Art rises to time's challenge

Artists at the London Institute and physicists at Cern, Europe's particle-smashing laboratory in Geneva, plan to collaborate to bring the mysteries of time and the sub-atomic world to the public.

Ken McMullen, a film-maker and professor at the institute's London College of Printing, hopes to finalise three-month placements at Cern for up to 20 students with expertise in areas such as journalism, photography, film and the visual arts. An exhibition of their work is also planned.

Professor McMullen believes that it is possible to use film-making techniques such as advanced digital video editing to demonstrate some of the complex concepts used by Cern physicists and even allow the viewer to experience them. "We want to describe certain areas of research in particle physics that are conceptual conundrums - like aspects of time," Professor McMullen said.

He is experimenting with ways of representing visually the notion of time progressing in different directions by looping film. At its simplest, this could involve shooting a piece of film, digitally editing it and projecting it on two screens.
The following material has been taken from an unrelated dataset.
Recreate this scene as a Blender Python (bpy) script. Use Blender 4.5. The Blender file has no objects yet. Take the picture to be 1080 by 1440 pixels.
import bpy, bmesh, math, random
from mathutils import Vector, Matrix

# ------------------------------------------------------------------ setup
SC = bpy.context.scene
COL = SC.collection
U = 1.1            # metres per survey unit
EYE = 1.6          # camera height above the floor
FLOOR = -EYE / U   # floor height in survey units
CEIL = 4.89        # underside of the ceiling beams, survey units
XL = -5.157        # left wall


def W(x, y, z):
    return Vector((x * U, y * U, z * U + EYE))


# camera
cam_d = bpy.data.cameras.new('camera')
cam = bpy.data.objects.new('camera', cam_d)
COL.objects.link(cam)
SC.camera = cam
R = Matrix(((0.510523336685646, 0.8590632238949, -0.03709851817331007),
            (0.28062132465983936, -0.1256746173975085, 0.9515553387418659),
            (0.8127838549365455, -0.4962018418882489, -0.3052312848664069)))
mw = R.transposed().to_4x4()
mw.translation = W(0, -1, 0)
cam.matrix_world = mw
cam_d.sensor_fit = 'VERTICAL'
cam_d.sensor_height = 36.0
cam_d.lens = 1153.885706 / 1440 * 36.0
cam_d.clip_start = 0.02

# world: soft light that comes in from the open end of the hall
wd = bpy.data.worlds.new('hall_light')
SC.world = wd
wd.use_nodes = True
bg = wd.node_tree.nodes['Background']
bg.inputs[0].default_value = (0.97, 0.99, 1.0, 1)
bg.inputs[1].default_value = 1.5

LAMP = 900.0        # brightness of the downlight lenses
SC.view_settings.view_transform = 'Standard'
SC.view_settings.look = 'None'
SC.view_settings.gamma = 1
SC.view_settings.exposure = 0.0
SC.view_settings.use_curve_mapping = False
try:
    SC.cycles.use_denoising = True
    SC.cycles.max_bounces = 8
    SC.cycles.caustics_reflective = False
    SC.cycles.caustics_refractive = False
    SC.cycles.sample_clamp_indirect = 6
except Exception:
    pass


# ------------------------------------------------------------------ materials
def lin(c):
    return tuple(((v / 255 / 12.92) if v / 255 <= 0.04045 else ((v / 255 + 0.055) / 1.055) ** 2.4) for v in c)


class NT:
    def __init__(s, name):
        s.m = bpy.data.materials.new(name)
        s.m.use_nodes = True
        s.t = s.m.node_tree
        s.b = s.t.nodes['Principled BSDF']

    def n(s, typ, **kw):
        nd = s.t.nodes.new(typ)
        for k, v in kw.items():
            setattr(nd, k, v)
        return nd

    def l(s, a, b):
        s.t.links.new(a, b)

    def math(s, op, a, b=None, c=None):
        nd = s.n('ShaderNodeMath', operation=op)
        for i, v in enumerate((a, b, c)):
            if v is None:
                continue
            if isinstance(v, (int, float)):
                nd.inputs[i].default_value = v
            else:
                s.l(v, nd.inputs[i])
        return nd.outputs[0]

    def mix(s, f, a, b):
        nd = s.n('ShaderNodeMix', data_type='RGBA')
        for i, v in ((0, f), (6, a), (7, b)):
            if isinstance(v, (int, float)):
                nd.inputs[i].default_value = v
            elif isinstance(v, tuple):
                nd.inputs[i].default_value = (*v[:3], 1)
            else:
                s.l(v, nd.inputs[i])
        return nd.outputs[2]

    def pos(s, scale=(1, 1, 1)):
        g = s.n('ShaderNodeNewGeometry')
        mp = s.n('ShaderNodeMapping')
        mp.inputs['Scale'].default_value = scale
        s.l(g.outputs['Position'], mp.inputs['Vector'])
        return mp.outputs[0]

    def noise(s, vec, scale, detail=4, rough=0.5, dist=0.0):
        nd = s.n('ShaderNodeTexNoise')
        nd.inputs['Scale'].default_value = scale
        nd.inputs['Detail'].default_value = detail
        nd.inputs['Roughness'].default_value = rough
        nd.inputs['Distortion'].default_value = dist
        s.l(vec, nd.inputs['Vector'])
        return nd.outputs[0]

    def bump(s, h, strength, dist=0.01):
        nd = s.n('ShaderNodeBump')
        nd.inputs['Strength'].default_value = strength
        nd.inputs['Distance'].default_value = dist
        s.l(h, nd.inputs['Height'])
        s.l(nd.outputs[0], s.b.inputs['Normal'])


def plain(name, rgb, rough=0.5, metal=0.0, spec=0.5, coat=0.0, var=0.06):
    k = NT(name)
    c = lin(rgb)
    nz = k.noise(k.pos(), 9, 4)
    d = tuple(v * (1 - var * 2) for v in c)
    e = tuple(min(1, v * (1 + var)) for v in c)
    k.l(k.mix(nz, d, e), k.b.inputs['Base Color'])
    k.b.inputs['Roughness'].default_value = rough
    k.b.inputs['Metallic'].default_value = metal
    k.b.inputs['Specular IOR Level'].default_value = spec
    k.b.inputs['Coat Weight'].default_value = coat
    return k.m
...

The same shots would go forward in time on one screen and backwards on the other. "The aim is to create through the filmic medium parallel allegories of some of the research at Cern," he said.

Professor McMullen believes that using abstract concepts developed by the particle physicists could spark many new developments in film, drama and the visual arts. He believes content is lacking in many of today's popular films and that Hollywood's obsession with special effects is unhealthy. "It is leaving both the expression of the real self and of the conceptual behind. It is about pure sensation - you can be very thrilled by it but blinded to its meaning," he said.

Film needs new inspirations, Professor McMullen said. Rather than coming from the world of drama and entertainment, he believes that these will come from collaborations such as that between Cern and London Institute artists.